Update; PDFs available

I've taken a retrospective look at all the posts and have gathered materials into topic-specific PDF files that are accessible from my personal website: Neumeyer. [NB 3 July 2016: These files have since been published on the Texas Scholar Works platform. The links below have been updated]  

The topics are:
  1. (available as Dance Designs in 18th and Early 19th Century Music) Formal functions in European dance music from the 18th and 19th centuries, analyzed using William Caplin's form-function theory
  2. (available under the same title) Critique of Carl Schachter's critique of the rising Urlinie
  3. (available under the title Dance and Dancing in Schubert's Vienna) Schubert, dance, and dancing in the early 19th century
  4. (available under the title Analyses of Schubert, Waltz, D.779n13) Anthology of analyses of Schubert, Valses sentimentales, D 779, no. 13 (the original purpose of the blog).
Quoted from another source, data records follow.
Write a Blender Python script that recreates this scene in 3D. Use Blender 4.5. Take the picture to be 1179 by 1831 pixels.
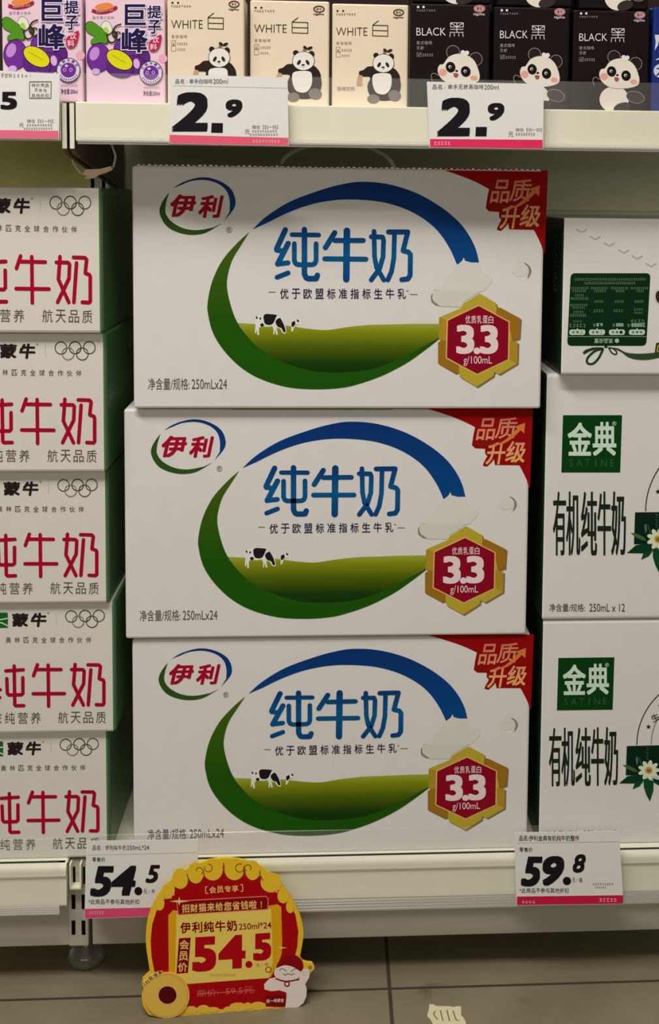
import bpy, bmesh, math, random
from mathutils import Vector, Matrix
random.seed(4)
for o in list(bpy.data.objects):
    bpy.data.objects.remove(o)
SC = bpy.context.scene
COL = SC.collection

# ------------------------------------------------------------------ camera
W, H = 1179.0, 1831.0
F = 2300.0                       # focal length in pixels
PX, PY = 743.0, 551.0            # principal point (the picture is an off-centre crop)
YAW, PITCH, ROLL = math.radians(3.8), math.radians(5.0), math.radians(0.66)
DIST = 1.24
fw = Vector((math.sin(YAW) * math.cos(PITCH), math.cos(YAW) * math.cos(PITCH), -math.sin(PITCH)))
rt = fw.cross(Vector((0, 0, 1))).normalized()
up = rt.cross(fw)
cr, sr = math.cos(ROLL), math.sin(ROLL)
rt, up = rt * cr + up * sr, up * cr - rt * sr
ROT = Matrix((rt, up, -fw)).transposed()
d0 = ROT @ Vector(((300 - PX) / F, -(1778 - PY) / F, -1))
CAMZ = -d0.z / d0.y * (DIST - 0.015)
EYE = Vector((0, -DIST, CAMZ))
cam_data = bpy.data.cameras.new('camera')
cam_data.sensor_fit = 'AUTO'
cam_data.sensor_width = 24.0
cam_data.lens = 24.0 * F / H
cam_data.shift_x = -(PX - W / 2) / H
cam_data.shift_y = (PY - H / 2) / H
cam_data.clip_start = 0.02
cam = bpy.data.objects.new('camera', cam_data)
cam.matrix_world = Matrix.Translation(EYE) @ ROT.to_4x4()
COL.objects.link(cam)
SC.camera = cam

# ------------------------------------------------------------------ light
SC.view_settings.view_transform = 'Standard'
SC.view_settings.look = 'None'
SC.view_settings.gamma = 1
SC.view_settings.use_curve_mapping = False
SC.view_settings.exposure = 0.0
SC.cycles.use_denoising = True
SC.cycles.max_bounces = 10
SC.cycles.transparent_max_bounces = 16
world = bpy.data.worlds.new('store_ambient')
SC.world = world
world.use_nodes = True
bg = world.node_tree.nodes['Background']
bg.inputs[0].default_value = (1.0, 0.91, 0.82, 1)
bg.inputs[1].default_value = 0.15

def area(name, loc, target, sx, sy, energy, color):
    l = bpy.data.lights.new(name, 'AREA')
    l.shape = 'RECTANGLE'; l.size = sx; l.size_y = sy
    l.energy = energy; l.color = color
    o = bpy.data.objects.new(name, l)
    o.location = loc
    o.rotation_euler = (Vector(target) - Vector(loc)).to_track_quat('-Z', 'Y').to_euler()
    COL.objects.link(o)
    return o
area('ceiling_tube', (-0.55, -1.0, 2.35), (-0.1, 0.0, 0.6), 1.5, 0.10, 31, (1.0, 0.93, 0.85))
area('ceiling_tube_aisle', (-0.4, -1.75, 3.1), (-0.1, 0.0, 0.5), 2.0, 0.12, 22, (1.0, 0.92, 0.83))
area('added_front_fill', (-0.4, -2.8, 1.15), (0.0, 0.0, 0.7), 2.4, 0.5, 8, (1.0, 0.90, 0.78))  # added low fill, no known fixture; brightens the panels under the upper shelf

# ------------------------------------------------------------------ picking points
def ray(x, y):
    return ROT @ Vector(((x - PX) / F, -(y - PY) / F, -1))
def at(x, y, Y=0.0):
    d = ray(x, y)
    return EYE + d * ((Y + DIST) / d.y)
def atz(x, y, Z=0.0):
    d = ray(x, y)
    return EYE + d * ((Z - EYE.z) / d.z)

# ------------------------------------------------------------------ materials
def lin(c):
    c /= 255.0
    return c / 12.92 if c <= 0.04045 else ((c + 0.055) / 1.055) ** 2.4
LIT = (0.715, 0.66, 0.61)        # how the store light shows a white card
def albedo(rgb):
    v = [max(0.004, lin(c) / k) for c, k in zip(rgb, LIT)]
    s = min(1.0, 0.88 / max(v))
    return tuple(c * s for c in v) + (1,)
_mats = {}
def ink(rgb, rough=0.5, metal=0.0, spec=0.05, name='print'):
    key = (rgb, rough, metal, spec)
    if key in _mats: return _mats[key]
    m = bpy.data.materials.new('%s_%02x%02x%02x' % ((name,) + tuple(int(v) for v in rgb)))
    m.use_nodes = True
    b = m.node_tree.nodes['Principled BSDF']
    b.inputs['Base Color'].default_value = albedo(rgb)
    b.inputs['Roughness'].default_value = rough
    b.inputs['Metallic'].default_value = metal
    b.inputs['Specular IOR Level'].default_value = spec
    _mats[key] = m
    return m
def card(rgb, rough=0.45, bump=0.04, scale=60, name='card'):
    """a coated board with faint mottling"""
    m = bpy.data.materials.new(name); m.use_nodes = True
    nt = m.node_tree; b = nt.nodes['Principled BSDF']
    tc = nt.nodes.new('ShaderNodeTexCoord'); n = nt.nodes.new('ShaderNodeTexNoise')
    n.inputs['Scale'].default_value = scale; n.inputs['Detail'].default_value = 3
    nt.links.new(tc.outputs['Object'], n.inputs['Vector'])
    mx = nt.nodes.new('ShaderNodeMixRGB')
    a = albedo(rgb)
    mx.inputs[1].default_value = tuple(v * 0.965 for v in a[:3]) + (1,)
    mx.inputs[2].default_value = tuple(v * 1.02 for v in a[:3]) + (1,)
    nt.links.new(n.outputs['Fac'], mx.inputs[0]); nt.links.new(mx.outputs[0], b.inputs['Base Color'])
    bp = nt.nodes.new('ShaderNodeBump'); bp.inputs['Strength'].default_value = bump
    bp.inputs['Distance'].default_value = 0.002
    n2 = nt.nodes.new('ShaderNodeTexNoise'); n2.inputs['Scale'].default_value = 22
    nt.links.new(tc.outputs['Object'], n2.inputs['Vector'])
    nt.links.new(n2.outputs['Fac'], bp.inputs['Height']); nt.links.new(bp.outputs['Normal'], b.inputs['Normal'])
    b.inputs['Roughness'].default_value = rough
    b.inputs['Specular IOR Level'].default_value = 0.12
    return m
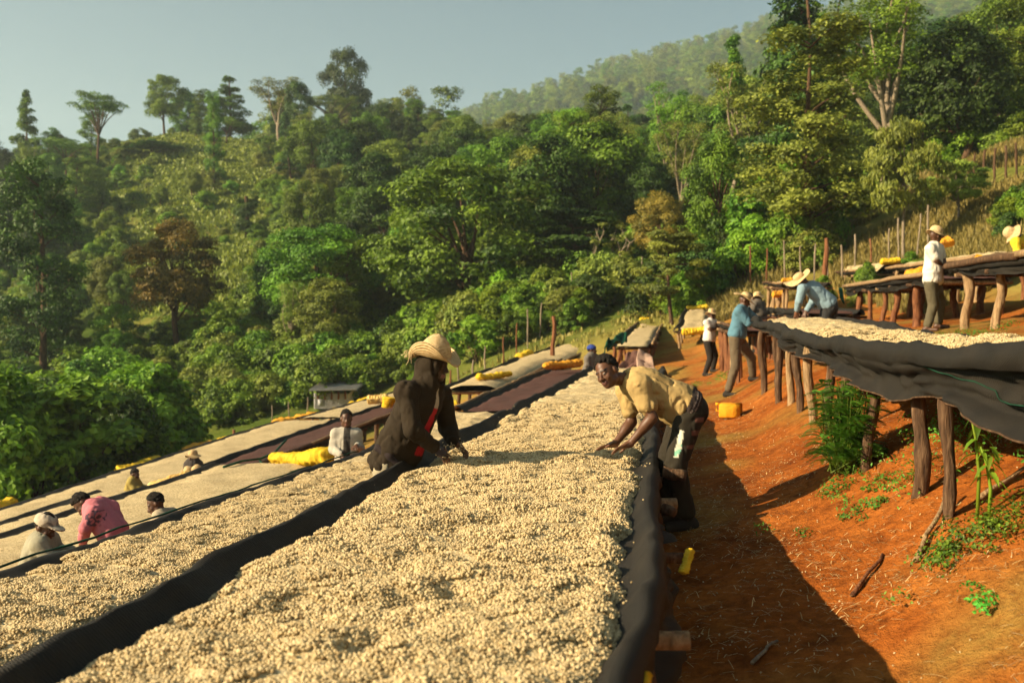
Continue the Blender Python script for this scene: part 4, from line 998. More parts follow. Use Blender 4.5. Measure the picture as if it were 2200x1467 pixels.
    Sf.D[near] += wr(g[near], wrinkle * 1.3, 11, 8) + wr(g[near], wrinkle * .5, 27, 5)
    if extra: extra(Sf, J, H, TF)
    v, q = Sf.mesh(); col = np.tile(np.array(top_col), (len(v), 1))
    if top_paint: col = top_paint(v, col)
    part(root, top or 'shirt', v, q, M['cloth'], cols={'col': col})
    # ---- hair, hats
    if hair:
        Hf = Field(hc - .17, hc + .17, vox * .8); Hf.ell(H(0, -.018, .036), HF, np.array([.085, .104, .106]) * sc, .01)
        sl, g = Hf.sub(hc - .2, hc + .2); qq = (g - hc) @ HF.T / sc
        front = np.maximum(qq[..., 1] - .058 + .35 * np.maximum(0, .055 - qq[..., 2]) * 0, (qq[..., 1] * .75 - (qq[..., 2] - .035)) * .8); Hf.D[sl] = np.maximum(Hf.D[sl], np.maximum(front, -.055 - qq[..., 2] - .0 * qq[..., 1]))
        Hf.D[sl] += .010 * vnoise(g[..., 0] * 62, g[..., 1] * 62, g[..., 2] * 62, 4); v, q = Hf.mesh(); part(root, 'hair', v, q, M['hair'])
    if hat: straw_hat(root, H, HF, sc, **hat)
    if cap: cloth_cap(root, H, HF, sc, cap)
    # shoes
    for s_, sg in arms:
        if shoe_col is None: break
        Ff = Field(J['an' + s_] - .26, J['an' + s_] + .26, max(vox, .01)); ff = fwd.copy(); ff[2] = 0; ff = unit(ff); toe = J['an' + s_] + ff * .16 * sc - np.array([0, 0, .05 * sc]); heel = J['an' + s_] - ff * .045 * sc - np.array([0, 0, .045 * sc])
        Ff.cone(heel, toe, .046 * sc, .040 * sc, .02); Ff.cone(J['an' + s_] + (0, 0, .02), heel, .046 * sc, .046 * sc, .02)
        v, q = Ff.mesh(); part(root, 'shoe', v, q, M['cloth'], cols={'col': np.tile(np.array(shoe_col), (len(v), 1))})
    return root, H, HF

def straw_hat(root, H, HF, sc, brim=.17, crown=.11, rad=.098, z=.055, tilt=(0, 0), droop=.25, wave=.03, seed=1, curl_back=0.0, n=56, point=.0, roll_side=0.0):
    rows = []
    hs = np.linspace(0, 1, 15)
    for u in hs: rows.append((max(.006, rad * math.sin(min(1, u * 1.08) * 1.5708) ** (.75 - .0) * (1 + 0 * u)), crown * (1 - u ** (2.2 - point)), 0))
    for u in np.linspace(.08, 1, 11): rows.append((rad + (brim - rad) * u, -droop * (brim - rad) * u ** 1.5, u))
    rows += [(brim - .002, rows[-1][1] - .010, 1)] + [(rad + (brim - rad) * u, -droop * (brim - rad) * u ** 1.5 - .010, u) for u in (.6, .2)] + [(rad - .006, -.004, 0), (rad * .7, crown * .6, 0)]
    th = np.linspace(0, 2 * math.pi, n, endpoint=False); V = []; ring = []; L = 0; pr = None
    for r, zz, u in rows:
        if pr is not None: L += math.hypot(r - pr[0], zz - pr[1])
        pr = (r, zz)
        w = wave * u * (np.sin(2 * th + seed) * .8 + .5 * np.sin(3 * th + seed * 2)) + curl_back * u ** 1.6 * np.clip(-np.sin(th), 0, 1) + roll_side * u ** 1.6 * np.cos(th) ** 2
        rr = r * (1 + .025 * u * np.sin(5 * th + seed) + .02 * np.sin(2 * th + seed))
        V.append(np.stack([rr * np.cos(th), rr * np.sin(th), zz + w + .003 * vnoise(th * 3, u * 5 + zz * 30, 0, seed)], 1)); ring += [L / .011] * n
    V = np.vstack(V) * sc; a, b = tilt; ca, sa, cb, sb = math.cos(a), math.sin(a), math.cos(b), math.sin(b)
    V = np.stack([V[:, 0], V[:, 1] * ca - V[:, 2] * sa, V[:, 1] * sa + V[:, 2] * ca], 1); V = np.stack([V[:, 0] * cb + V[:, 2] * sb, V[:, 1], -V[:, 0] * sb + V[:, 2] * cb], 1)
    v = H(0, -.012, z) + V @ HF
    m = len(rows); i = np.arange(m - 1)[:, None] * n + np.arange(n)[None]; j = np.arange(m - 1)[:, None] * n + (np.arange(n)[None] + 1) % n
    part(root, 'straw_hat', v, np.stack([i, i + n, j + n, j], -1).reshape(-1, 4), M['straw'], attrs={'ring': ring})
def cloth_cap(root, H, HF, sc, c):
    f = Field(H(0, 0, 0) - .2, H(0, 0, 0) + .2, .008); f.ell(H(0, -.015, .05), HF, np.array([.095, .112, .085]) * sc, .02)
    if c.get('peak'): f.ell(H(0, .115, .045), HF, np.array([.075, .07, .012]) * sc, .02)
    sl, g = f.sub(H(0, 0, 0) - .25, H(0, 0, 0) + .25); q = (g - H(0, 0, 0)) @ HF.T / sc; f.D[sl] = np.maximum(f.D[sl], .022 - q[..., 2]); f.D[sl] += wr(g, .005, 22, 2)
    v, q = f.mesh(); col = np.tile(np.array(c['col']), (len(v), 1))
    if c.get('col2'):
        m = vnoise(v[:, 0] * 16, v[:, 1] * 16, v[:, 2] * 16, 5) > .15; col[m] = c['col2']
    part(root, 'cap', v, q, M['cloth'], cols={'col': col})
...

I have also divided the blog itself in two. Hearing Schubert D779n13 will continue to focus on analysis and in particular on rising lines and cadence gestures. [NB 3 July 2016: The blog was further split into the Schubert blog and one called Ascending Gestures in Tonal Music] A new companion blog, Dance and Dance Music, 1650-1850, will focus on dance and dancing in the 18th and 19th centuries.